Begonnen als reine Flüchtlingsabwehrmaßnahme, hatte sich die "Schutzzone" als interessantes geopolitisches Instrumentarium entpuppt. Die Logik der heimatnahen Flüchtlingsabwehr hatte zudem den Vorzug, auch von Betroffenen begrüßt zu werden: "Wir wollen vermeiden, daß Kurden als Flüchtlinge nach Deutschland kommen", erklärte etwa ein Sprecher der kurdischen Organisation Komkar und rechtfertigte die "humanitäre Intervention" mit der Begründung, daß die Kurden "nicht vor deutschen Sozialämtern betteln und in der Bundesrepublik neue Probleme schaffen" wollten.

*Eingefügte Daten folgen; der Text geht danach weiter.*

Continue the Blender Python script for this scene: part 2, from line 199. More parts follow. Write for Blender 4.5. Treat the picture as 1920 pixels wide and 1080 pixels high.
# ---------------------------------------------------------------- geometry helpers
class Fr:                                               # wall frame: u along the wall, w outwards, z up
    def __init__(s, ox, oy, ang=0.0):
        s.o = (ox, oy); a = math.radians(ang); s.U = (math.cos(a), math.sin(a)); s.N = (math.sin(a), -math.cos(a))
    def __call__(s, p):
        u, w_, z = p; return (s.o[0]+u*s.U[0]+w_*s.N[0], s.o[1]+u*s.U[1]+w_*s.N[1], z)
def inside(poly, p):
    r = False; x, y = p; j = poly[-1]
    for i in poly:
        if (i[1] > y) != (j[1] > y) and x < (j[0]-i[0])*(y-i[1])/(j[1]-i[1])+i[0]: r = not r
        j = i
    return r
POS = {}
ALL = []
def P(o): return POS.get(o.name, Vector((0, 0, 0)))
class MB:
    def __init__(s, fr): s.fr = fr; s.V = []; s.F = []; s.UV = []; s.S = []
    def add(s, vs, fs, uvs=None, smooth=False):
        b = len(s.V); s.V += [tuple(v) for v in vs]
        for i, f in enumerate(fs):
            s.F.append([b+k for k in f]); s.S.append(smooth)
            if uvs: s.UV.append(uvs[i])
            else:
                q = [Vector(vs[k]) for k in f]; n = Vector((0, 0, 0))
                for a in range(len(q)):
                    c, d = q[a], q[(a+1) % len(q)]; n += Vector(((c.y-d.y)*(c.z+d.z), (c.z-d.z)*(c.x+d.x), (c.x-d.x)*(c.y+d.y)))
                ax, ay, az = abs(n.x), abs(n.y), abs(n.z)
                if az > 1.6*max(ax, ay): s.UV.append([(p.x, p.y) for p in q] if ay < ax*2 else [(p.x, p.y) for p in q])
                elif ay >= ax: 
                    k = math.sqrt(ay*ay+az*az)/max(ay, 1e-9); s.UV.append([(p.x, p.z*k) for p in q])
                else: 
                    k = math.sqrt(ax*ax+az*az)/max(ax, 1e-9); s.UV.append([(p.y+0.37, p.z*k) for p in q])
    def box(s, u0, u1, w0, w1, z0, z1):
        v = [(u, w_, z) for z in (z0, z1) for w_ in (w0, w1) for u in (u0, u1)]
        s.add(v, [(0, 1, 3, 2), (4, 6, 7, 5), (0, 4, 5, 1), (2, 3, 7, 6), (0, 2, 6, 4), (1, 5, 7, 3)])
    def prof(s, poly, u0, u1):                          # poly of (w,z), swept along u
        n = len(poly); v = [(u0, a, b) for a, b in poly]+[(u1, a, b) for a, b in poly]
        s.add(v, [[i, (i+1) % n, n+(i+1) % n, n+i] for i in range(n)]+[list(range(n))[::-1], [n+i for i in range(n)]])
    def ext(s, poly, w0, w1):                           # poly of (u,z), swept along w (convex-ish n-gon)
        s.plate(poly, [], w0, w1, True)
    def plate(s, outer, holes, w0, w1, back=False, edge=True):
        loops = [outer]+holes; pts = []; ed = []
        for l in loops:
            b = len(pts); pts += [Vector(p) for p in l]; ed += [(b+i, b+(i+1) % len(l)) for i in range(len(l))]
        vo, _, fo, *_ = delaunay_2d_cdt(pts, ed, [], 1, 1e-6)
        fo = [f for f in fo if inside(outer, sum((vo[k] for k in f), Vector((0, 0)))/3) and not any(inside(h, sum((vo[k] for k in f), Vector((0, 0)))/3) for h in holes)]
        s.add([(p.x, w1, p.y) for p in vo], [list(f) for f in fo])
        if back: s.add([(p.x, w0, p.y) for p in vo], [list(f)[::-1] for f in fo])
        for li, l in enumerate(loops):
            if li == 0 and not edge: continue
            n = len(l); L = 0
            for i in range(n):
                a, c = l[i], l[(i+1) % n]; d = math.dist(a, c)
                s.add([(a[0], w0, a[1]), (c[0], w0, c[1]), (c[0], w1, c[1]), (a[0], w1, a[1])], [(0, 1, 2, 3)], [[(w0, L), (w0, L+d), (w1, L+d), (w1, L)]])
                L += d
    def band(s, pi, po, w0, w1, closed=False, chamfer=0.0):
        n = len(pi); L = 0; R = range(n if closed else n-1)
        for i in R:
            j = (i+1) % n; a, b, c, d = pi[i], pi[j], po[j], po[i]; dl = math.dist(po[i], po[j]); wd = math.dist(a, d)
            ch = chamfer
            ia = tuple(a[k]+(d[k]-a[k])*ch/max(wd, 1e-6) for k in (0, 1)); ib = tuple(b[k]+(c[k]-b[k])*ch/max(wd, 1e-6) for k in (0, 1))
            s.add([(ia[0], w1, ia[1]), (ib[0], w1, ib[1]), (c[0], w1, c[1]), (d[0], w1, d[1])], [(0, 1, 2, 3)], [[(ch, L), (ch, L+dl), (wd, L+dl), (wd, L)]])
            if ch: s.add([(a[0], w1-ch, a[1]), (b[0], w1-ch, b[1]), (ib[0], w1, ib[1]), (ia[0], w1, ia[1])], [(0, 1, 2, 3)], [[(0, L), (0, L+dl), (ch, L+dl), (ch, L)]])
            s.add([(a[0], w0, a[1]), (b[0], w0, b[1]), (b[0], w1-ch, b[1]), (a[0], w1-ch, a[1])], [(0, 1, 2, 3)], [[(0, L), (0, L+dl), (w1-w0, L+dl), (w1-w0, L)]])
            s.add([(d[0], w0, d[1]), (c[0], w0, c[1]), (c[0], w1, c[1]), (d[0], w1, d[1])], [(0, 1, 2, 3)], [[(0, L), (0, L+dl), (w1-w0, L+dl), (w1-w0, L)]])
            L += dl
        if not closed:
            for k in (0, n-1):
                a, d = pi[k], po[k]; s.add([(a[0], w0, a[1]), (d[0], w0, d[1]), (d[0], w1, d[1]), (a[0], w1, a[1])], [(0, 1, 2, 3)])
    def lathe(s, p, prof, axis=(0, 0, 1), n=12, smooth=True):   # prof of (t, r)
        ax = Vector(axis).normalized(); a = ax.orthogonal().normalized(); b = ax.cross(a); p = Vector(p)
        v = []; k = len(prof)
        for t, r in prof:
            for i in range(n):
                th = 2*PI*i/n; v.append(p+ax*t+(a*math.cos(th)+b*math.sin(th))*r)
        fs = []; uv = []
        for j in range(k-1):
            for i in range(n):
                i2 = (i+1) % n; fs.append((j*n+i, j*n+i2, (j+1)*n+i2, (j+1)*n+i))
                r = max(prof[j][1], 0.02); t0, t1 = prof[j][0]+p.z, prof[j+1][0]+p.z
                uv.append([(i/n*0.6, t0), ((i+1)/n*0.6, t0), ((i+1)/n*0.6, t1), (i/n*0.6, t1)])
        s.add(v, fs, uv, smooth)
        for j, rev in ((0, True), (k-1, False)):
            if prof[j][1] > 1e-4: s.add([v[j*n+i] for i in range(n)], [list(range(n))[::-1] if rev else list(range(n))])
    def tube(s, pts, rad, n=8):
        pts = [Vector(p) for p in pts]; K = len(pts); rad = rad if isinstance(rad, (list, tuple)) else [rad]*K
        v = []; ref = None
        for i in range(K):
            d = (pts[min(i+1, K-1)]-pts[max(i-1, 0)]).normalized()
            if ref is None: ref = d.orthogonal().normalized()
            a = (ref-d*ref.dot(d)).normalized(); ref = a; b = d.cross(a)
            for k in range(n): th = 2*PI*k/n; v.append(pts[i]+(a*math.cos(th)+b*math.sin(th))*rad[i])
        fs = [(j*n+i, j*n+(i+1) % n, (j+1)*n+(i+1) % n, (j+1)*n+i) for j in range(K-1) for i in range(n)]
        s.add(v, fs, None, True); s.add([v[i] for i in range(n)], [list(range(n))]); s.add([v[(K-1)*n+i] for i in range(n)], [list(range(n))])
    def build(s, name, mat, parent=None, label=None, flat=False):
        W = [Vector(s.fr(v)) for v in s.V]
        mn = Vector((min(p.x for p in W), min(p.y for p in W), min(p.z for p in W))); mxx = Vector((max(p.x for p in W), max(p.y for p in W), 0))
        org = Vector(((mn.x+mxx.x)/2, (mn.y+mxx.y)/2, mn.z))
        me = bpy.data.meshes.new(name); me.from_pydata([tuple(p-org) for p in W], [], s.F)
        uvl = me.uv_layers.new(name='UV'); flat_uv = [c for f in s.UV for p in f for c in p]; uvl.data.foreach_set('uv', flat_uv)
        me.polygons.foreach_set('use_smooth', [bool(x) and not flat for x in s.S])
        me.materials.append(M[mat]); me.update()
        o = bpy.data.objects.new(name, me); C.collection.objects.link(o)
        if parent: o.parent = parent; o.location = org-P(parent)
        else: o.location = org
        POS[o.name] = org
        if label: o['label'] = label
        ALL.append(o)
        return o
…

1991 noch hatte die Anti-Irak Koalition sich über die völkerrechtliche Integrität und Souveränität eines Staates mit dem Ziel der Flüchtlingsbekämpfung hinweggesetzt. Im Kosovo nun haben die militärischen "fluchtverhindernden Maßnahmen" ihren ursprünglichen Gegenstand vollständig absorbiert: Mit der Auslösung einer Massenflucht und der Zuspitzung des inner-jugoslawischen Konfliktes wurde die Legitimation dafür geschaffen, sich über die Integrität des jugoslawischen Staates hinwegzusetzen.

Die Flüchtlinge können das anfangs propagierte Ziel, die "Vertreibungen" zu verhindern und damit die Fluchtursachen zu bekämpfen, nicht rechtfertigen - sie selbst sind der lebende Gegenbeweis. Die Kosovo-Albaner fliehen nun, um irgendwann mit Hilfe der Nato in eine "befreite Heimat" zurückzukehren.

Damit verhalten sie sich nicht anders, als es die dem Nato-Einsatz zugrunde liegende Logik verlangt, und der Begriff der "Vertriebenen", der die Kosovo-Flüchtlinge schon sprachlich auf ihre "Heimat" festschreibt, vorgibt: Sie nehmen sich selbst nicht mehr als Flüchtlinge wahr, die sich in Frankfurt oder Stockholm ein besseres Leben erhoffen dürfen, sondern als vorübergehend abgetrennter Teil eines quasi organischen Ganzen, des "Kosovo". Als "Vertriebene" aber werden sie nur so lange geduldet, wie sie nach einer Rückkehr in ihre "angestammte Heimat" trachten und nicht nach Europa oder in die USA fliehen.